[EM] Seized by an idea - my changed views

James Gilmour jgilmour at globalnet.co.uk
Sun Jul 28 05:58:30 PDT 2002

> -----Original Message-----
> From: Joe Weinstein [mailto:jweins123 at hotmail.com]
>      First of all, true democracy does not and should not mean that all of
> us ordinary citizens are equal, but that some of us - namely elected
> officers or their key appointees - are 'more equal'. True democracy means
> that each of us participates equally and directly in making actual legal
> public decisions - laws and policies.
> Having equal power in indirectly choosing an oligarchic elite who make the
> decisions does not equal democracy.  Instead, we ordinary citizens must
> share in DIRECTLY making the decisions.

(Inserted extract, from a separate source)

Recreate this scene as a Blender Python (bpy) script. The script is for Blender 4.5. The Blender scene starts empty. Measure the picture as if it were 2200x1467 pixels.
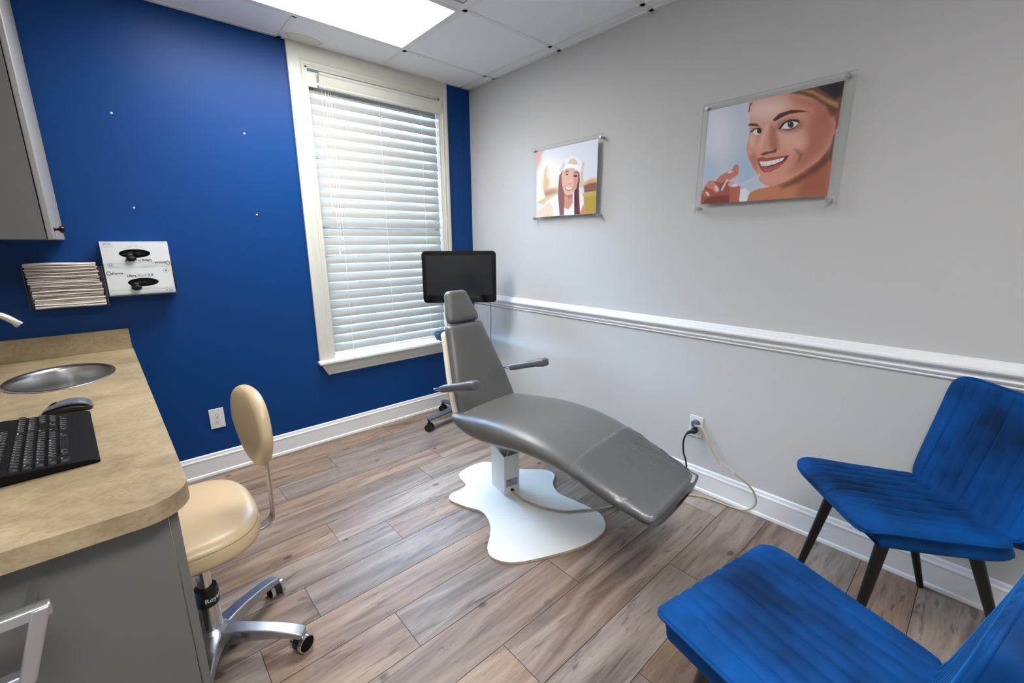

By what right can you insist that I "MUST share in directly making the decisions"?
(My change of emphasis.)

My experience of "democracy" at many levels here in the UK leads me to suspect that I and my fellow citizens (actually, still the
monarch's subjects!!), do not all want to participate in this way.  Some wish to be informed;  some wish to be consulted;  some wish
to take part in the decision-making;  some want (or would accept) continuing responsibility;  but some just want to left alone and
are quite content to leave all the decision-making to those others in their society who do want to get involved.

You and I may agree that our local society would be "better" (whatever "better" might mean) if EVERYONE was involved, and as
directly as possible.  But if you believe in a democratic society, you must also accept the decision of those who do not want to
take any part in decision-making, even when they will be affected by the decisions that are being made.


Much of the rest that you wrote reads to me like a case for subsidiarity, ie making decisions at the "lowest" possible level.  To be
properly effective, this has to go beyond just decision-making - responsibility has to placed at the "lowest" possible level too,
and responsibility involves more than just making the decisions.

You almost certainly have more subsidiarity operating in the USA than we do here in the UK.  Real power in the UK is highly
centralised, whatever the levels of decision-making you consider.